Created and performed by Sasha Van Bon Bon and Kitty Neptune. Directed by David Oiye. To Oct 10. Wed-Sat 8:30pm. $15-$29. Buddies in Bad Times Theatre, 12 Alexander. 416-975-8555.
artsexy.ca.
“Oppression is the mother of invention, and a strip club is this action made flesh.” So declares the incomparable Sasha Van Bon Bon, who witnessed this process firsthand while swinging from the poles of Montreal’s finest and grimiest gentlemen’s establishments throughout the 1990s. Neon Nightz revisits some of the individuals she encountered during her time in the g-string army – a Dolly Parton-esque “feature dancer,” a long-married couple toeing the uncharted corners of their sexuality, a grade-school math teacher seeking some x to soothe his y – who worshipped at the neon altar in various states of suppression and re-invention. For Sasha herself, this idea of creation via stripping comes to its full maturity with Neon Nightz.
The show marks the latest collaboration between Sasha and Kitty Neptune, co-creators of Toronto “conceptual cabaret” group The Scandelles. A series of personal monologues punctuated by pole-dance routines, the show implies an unusual dialogue between the strip club and the theatre. Plucked from its smoke-and-whiskey context, the act of divestment is no longer a masturbation aid, but a work of art. And although stripping could be seen as the antithesis to burlesque (where the latter titillates through humour and nuanced sexuality, stripping lays it utterly and simplistically bare), Sasha and Kitty manipulate burlesque’s tricks of exaggeration and parody to portray the stripper as both master of performance and, within her own circumstances, saintly. It’s a point of view rarely explored with such artistry.

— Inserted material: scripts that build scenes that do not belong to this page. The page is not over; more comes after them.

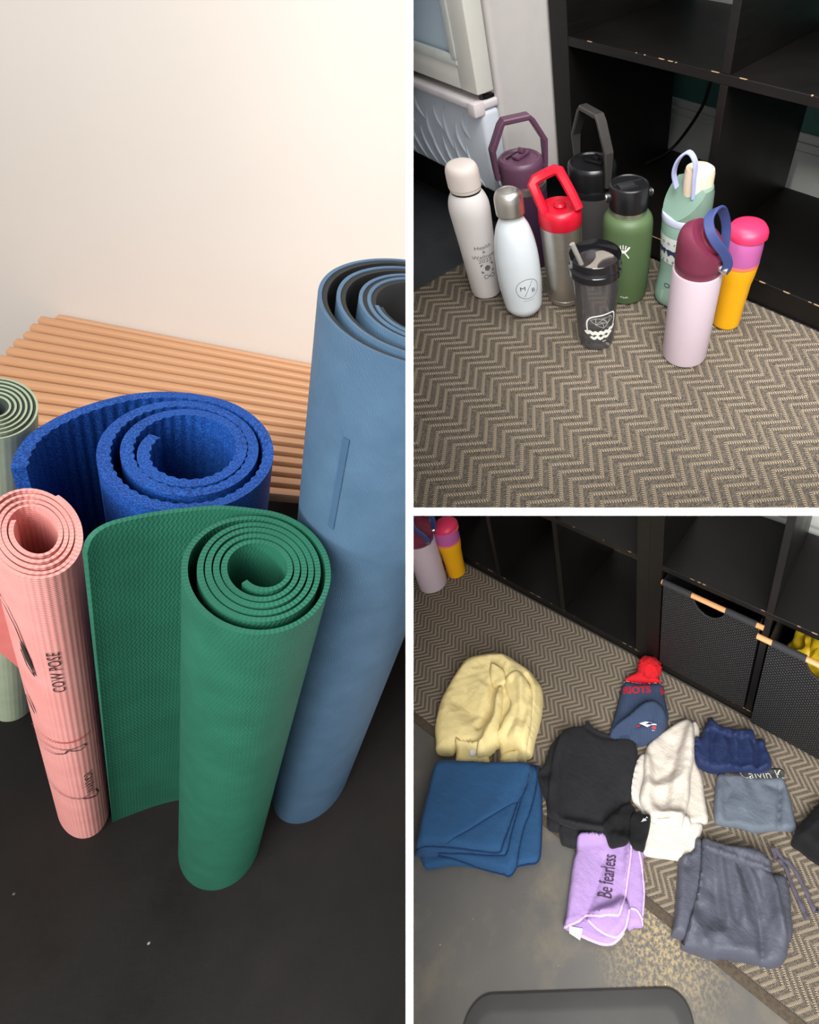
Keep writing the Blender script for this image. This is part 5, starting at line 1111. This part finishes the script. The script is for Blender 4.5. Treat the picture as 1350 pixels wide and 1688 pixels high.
g, poly, hf = cloth(Z6(((360, 238), (480, 216), (650, 226), (800, 250), (940, 272), (946, 450), (908, 720), (880, 900), (822, 1128), (770, 1146), (690, 1140), (600, 1158), (500, 1130), (430, 1122), (360, 1190), (205, 1252), (190, 1230), (215, 1120), (250, 830), (295, 520), (330, 400))), .018, .012, fo, wr=.004, wscale=(20, 14), wrot=.7, zref=.032, smooth_n=4, res=.005); cpart('top_fold', t, g, lv); hfl = hf
cpart('piping', t, edge_tube(Z6(((942, 290), (944, 450), (908, 720), (880, 900), (820, 1126), (770, 1144), (690, 1138), (600, 1154), (500, 1128), (430, 1120), (360, 1186), (205, 1246))), hf, .032, .0036), lv2)
p0 = un('BR', *Z6([(655, 945)])[0], 2, .034); p1 = un('BR', *Z6([(715, 435)])[0], 2, .034); dv = (p1 - p0); ln = dv.length; dv.normalize(); nvv = Vector((-dv.y, dv.x, 0)); mid = (p0 + p1) / 2
def ff(u, v):
    q = mid + dv * u + nvv * v; return (q.x, q.y, float(hfl(q.x, q.y)[0]) + .0032)
cpart('stitched_words', t, text_geo('Be fearless', .058, ff, sx=ln / .262), mat('plum_thread', (58, 34, 58), .7), label='dark stitched words Be fearless')
g, poly, hf = cloth(Z6(((268, 1276), (410, 1302), (378, 1412), (256, 1334))), .003, .003, zref=.006, res=.004, smooth_n=1); cpart('care_tag', t, g, mat('pale_green_tag', (208, 232, 218), .6), label='pale green care tag')
# black gloves -------------------------------------------------------------------------------------------------------
gk = fabric('black_fleece', (24, 24, 26), .95, 500, .8, .04, .2)
t = garment('fleece_glove', 'left of two black fleece gloves on the hem of the black sweatshirt', 'glove', (1030, 1365))
fo = [(Z3([(640, 1200), (690, 1190), (740, 1160)]), -.012, .012), (Z3([(600, 1290), (660, 1340), (690, 1300)]), -.010, .012), (Z3([(650, 1260), (620, 1380)]), .008, .015)]
g, poly, hf = cloth(Z3(((556, 1268), (640, 1190), (690, 1140), (742, 1120), (776, 1170), (762, 1240), (732, 1300), (722, 1415), (650, 1440), (590, 1446), (562, 1380), (540, 1312))), .038, .030, fo, wr=.006, wscale=(20, 20), zref=.05); cpart('glove_body', t, g, gk)
t = garment('fleece_glove', 'right of two black fleece gloves, with small white mark, touching the towel', 'glove', (1056, 1370))
g, poly, hf = cloth(Z3(((742, 1236), (780, 1185), (850, 1208), (882, 1242), (870, 1330), (850, 1400), (832, 1464), (780, 1462), (748, 1440), (726, 1380), (734, 1300))), .038, .028, wr=.005, wscale=(20, 20), seed=3, zref=.05); cpart('glove_body', t, g, gk)
f = onsurf(hf, 'BR', Z3([(842, 1256)])[0], .06, .0012); g = G(); blob(g, [(-.012, -.004), (-.004, .005), (0, .001), (.006, .007), (.012, .0), (.004, -.003)], f); cpart('printed_mark', t, g, mat('grey_white_print', (190, 192, 190), .5), label='small white mark')
# black bag and yellow bag
t = thing('black_bag', 'BR', (un('BR', 1350, 1380)[0], un('BR', 1350, 1380)[1], 0), 'black fabric bag cut off by the right frame edge', 'bag')
g, poly, hf = cloth(zp(((1085, 1380), (1130, 1250), (1230, 1130), (1350, 1000), (1480, 980), (1560, 1200), (1540, 1600), (1400, 1600), (1290, 1540), (1180, 1450)), .16296, 1130, 1160), .06, .03, [(Z4([(1150, 1370), (1250, 1290), (1350, 1210)]), .006, .008)], wr=.003); cpart('bag_body', t, g, fabric('black_canvas', (20, 20, 22), .8, 600, .4, .04, .2))
t = thing('yellow_bag', 'BR', (0.57, 0.08, 0.06), 'crumpled yellow bag inside the right woven bin', 'bag')
bm = bmesh.new(); bmesh.ops.create_icosphere(bm, subdivisions=5, radius=1.0)
for v in bm.verts: v.co *= 1 + .22 * noise.noise(v.co * 2.3) + .10 * noise.noise(v.co * 6)
g = G(); g.bm(bm, Matrix.Translation((0, .03, .20)) @ Matrix.Diagonal((.115, .095, .19, 1))); part('bag_body', g, mat('yellow_nylon', (212, 176, 30), .45, var=.12, nscale=18), t)
# anti-fatigue mat -------------------------------------------------------------------------------------------------
t = thing('floor_mat', 'BR', (0.25, -0.95, -0.008), 'dark grey rubber floor mat with sloping rim, cut by the bottom of the picture', 'floor mat')
def rrect(w_, d_, r, z, n=8):
    out = []
    for cx, cy, a0 in ((w_ / 2 - r, -r, 0), (-w_ / 2 + r, -r, PI / 2), (-w_ / 2 + r, -d_ + r, PI), (w_ / 2 - r, -d_ + r, 1.5 * PI)):
        for i in range(n + 1): a = a0 + PI / 2 * i / n; out.append((cx + r * math.cos(a), cy + r * math.sin(a), z))
    return out
t.matrix_world = SETM['BR'] @ Matrix.Translation((0.2665, -0.850, -0.008)) @ Matrix.Rotation(0.593, 4, 'Z')
rings = [[(x, y - i_, z) for x, y, z in rrect(.545 - 2 * i_, .42 - 2 * i_, .062 - i_ * .8, z_)] for i_, z_ in ((0, 0), (0, .005), (.004, .009), (.030, .0205), (.036, .0220), (.040, .0222))]
n_ = len(rings[0]); g = G(); fs = []
for k in range(len(rings) - 1):
    for i in range(n_): fs.append((k * n_ + i, k * n_ + (i + 1) % n_, (k + 1) * n_ + (i + 1) % n_, (k + 1) * n_ + i))
fs.append(tuple((len(rings) - 1) * n_ + i for i in range(n_))); g.add([p for r_ in rings for p in r_], fs)
part('mat_body', g, mat('grey_rubber', (66, 65, 64), .42, var=.06, nscale=12, bump=.1, bscale=400), t, angle=20)
# ------------------------------------------------------------------ end every bay cleanly inside the added border walls
def clip_all():
    bpy.context.view_layer.update()
    W2C = CAM2W.inverted()
    for o in list(scene.objects):
        if o.type != 'MESH' or o.name not in SETOF: continue
        st = SETOF[o.name]; M = W2C @ o.matrix_world
        planes = [(Vector((1, 0, -KX)), 1 if st == 'L' else -1)]
        if st != 'L': planes.append((Vector((0, 1, -KY)), 1 if st == 'TR' else -1))
        n = len(o.data.vertices); co = np.empty(n * 3); o.data.vertices.foreach_get('co', co); co = co.reshape(-1, 3)
        A = np.array(M); cc = co @ A[:3, :3].T + A[:3, 3]
        need = [(nv * s) for nv, s in planes if ((cc @ np.array(nv)) * s > 1e-5).any()]
        if not need: continue
        me = o.data.copy(); o.data = me
        bm = bmesh.new(); bm.from_mesh(me); bm.transform(M)
        for nv in need:
            bmesh.ops.bisect_plane(bm, geom=bm.verts[:] + bm.edges[:] + bm.faces[:], plane_co=(0, 0, 0), plane_no=nv, clear_outer=True, dist=1e-6)
        bm.transform(M.inverted())
        if not bm.faces:
            bm.free(); bpy.data.objects.remove(o); continue
        bm.to_mesh(me); bm.free()
clip_all()
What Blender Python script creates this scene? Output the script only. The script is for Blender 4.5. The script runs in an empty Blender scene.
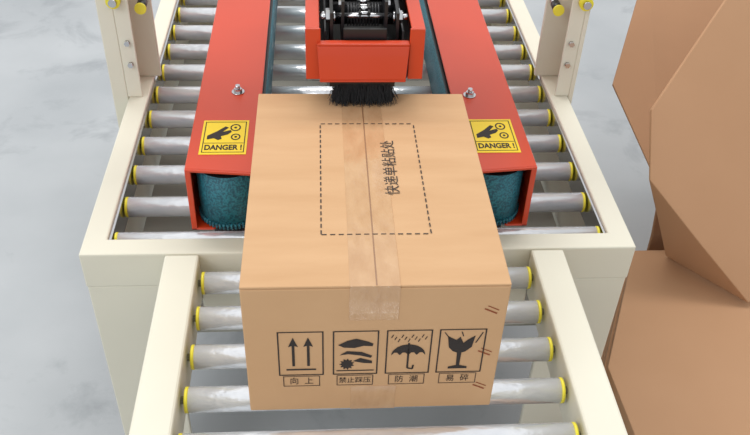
import bpy, bmesh, math, random
from mathutils import Vector, Matrix
random.seed(4)
S=bpy.context.scene
S.view_settings.view_transform='Standard'
# ------------------------------------------------------------ materials
def lin(c):
    return tuple(((v/255)/12.92 if v/255<=.04045 else ((v/255+.055)/1.055)**2.4) for v in c)+(1,)
def mat(name,rgb,rough=.5,metal=0,noise=0,nscale=20,bump=0,bscale=60,coat=0,stretch=(1,1,1),rgb2=None,spec=.5,detail=4):
    m=bpy.data.materials.new(name);m.use_nodes=True
    nt=m.node_tree;b=nt.nodes['Principled BSDF']
    b.inputs['Base Color'].default_value=lin(rgb);b.inputs['Roughness'].default_value=rough
    b.inputs['Metallic'].default_value=metal
    b.inputs['Coat Weight'].default_value=coat
    b.inputs['Specular IOR Level'].default_value=spec
    tc=nt.nodes.new('ShaderNodeTexCoord');mp=nt.nodes.new('ShaderNodeMapping')
    mp.inputs['Scale'].default_value=stretch
    nt.links.new(tc.outputs['Object'],mp.inputs[0])
    if noise:
        n=nt.nodes.new('ShaderNodeTexNoise');n.inputs['Scale'].default_value=nscale;n.inputs['Detail'].default_value=detail
        nt.links.new(mp.outputs[0],n.inputs['Vector'])
        r=nt.nodes.new('ShaderNodeValToRGB');r.color_ramp.elements[0].position=.3;r.color_ramp.elements[1].position=.7
        c1=lin(rgb);c2=lin(rgb2) if rgb2 else tuple(x*(1-noise) for x in c1[:3])+(1,)
        r.color_ramp.elements[0].color=c2;r.color_ramp.elements[1].color=c1
        nt.links.new(n.outputs['Fac'],r.inputs[0]);nt.links.new(r.outputs[0],b.inputs['Base Color'])
    if bump:
        n=nt.nodes.new('ShaderNodeTexNoise');n.inputs['Scale'].default_value=bscale;n.inputs['Detail'].default_value=3
        nt.links.new(mp.outputs[0],n.inputs['Vector'])
        bp=nt.nodes.new('ShaderNodeBump');bp.inputs['Strength'].default_value=bump;bp.inputs['Distance'].default_value=.003
        nt.links.new(n.outputs['Fac'],bp.inputs['Height']);nt.links.new(bp.outputs[0],b.inputs['Normal'])
    return m
M={}
M['cream']=mat('cream_powder_coat',(219,215,197),.45,noise=.04,nscale=6)
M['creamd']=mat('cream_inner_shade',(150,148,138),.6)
M['orange']=mat('orange_paint',(202,62,24),.35,coat=.2,noise=.08,nscale=5)
M['roller']=mat('zinc_roller',(250,251,253),.2,metal=.58,noise=.08,nscale=40,bump=.42,bscale=80,rgb2=(236,238,242),stretch=(.6,1,1))
M['steel']=mat('steel',(205,205,207),.22,metal=1)
M['yellow']=mat('yellow_plastic_cap',(232,218,60),.4)
M['black']=mat('black_metal',(26,26,28),.35)
M['bristle']=mat('black_bristle',(14,14,16),.6)
M['dark']=mat('dark_grey_metal',(66,66,68),.45)
M['card']=mat('carton_kraft',(201,162,122),.75,noise=.1,nscale=5,rgb2=(192,152,112),bump=.1,bscale=40,stretch=(1,6,1),spec=.25,detail=7)
M['tape']=mat('packing_tape',(198,160,121),.12,noise=.14,nscale=30,rgb2=(186,146,107),bump=.45,bscale=30,spec=.6,stretch=(2.2,1,1),coat=.3)
M['seam_shade']=mat('flap_seam_shade',(140,102,70),.4)  # shade of the flap seam, put into a darker colour
M['ink']=mat('black_ink',(42,34,30),.7)
M['inkb']=mat('brown_ink',(140,70,36),.7)
M['bulk']=mat('bulk_cardboard',(184,144,111),.85,noise=.12,nscale=2.5,rgb2=(176,136,103),spec=.2)
M['bulk2']=mat('bulk_cardboard_dark',(170,130,99),.85,noise=.12,nscale=2.5,spec=.2)
M['lab']=mat('danger_label_yellow',(240,206,30),.35)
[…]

Set designer Andy Moro has reconstructed a Montreal strip club down to its skivvies, and it’s the details that make his design. While the two towering metal poles are impressive, the Mercedes Lee candles (the first big-name stripper Sasha encountered) adorning each table are what make you feel like you’re there. This sense of being both in a strip joint and a theatre smartly enforces our re-imagining of a stripper’s equivocal role.
And hey, a stripper can’t dance without the tunes to back her up. Pre-show, songs by the Backstreet Boys and Marcy Playground get you into a cheesy '90s frame of mind. During the action, Countess Christsmasher, dressed in a nun’s habit, does her own fabulous Sister Act, singing the lyrics to everything from Leonard Cohen’s “Dance You to the End of Love” to “The Macarena.” It's all very nostalgic — oh, and fucking awesome.
In her shiny black leggings and spiked dominatrix heels, Sasha alternates between bombshell and vulnerable as she mines the varied texture of her past. Kitty, meanwhile, is sensational and show-stealing as she monkeys her way to the top of the pole. Although the monologue-dance-monologue structure is a little repetitive and a few moments felt rushed, Sasha and Kitty are a corrosive duo, and the love injected into their performances is palpable and utterly riveting. Neon Nightz is at once a smouldering ode to the power of stripping and a fascinating exploration of its limitations.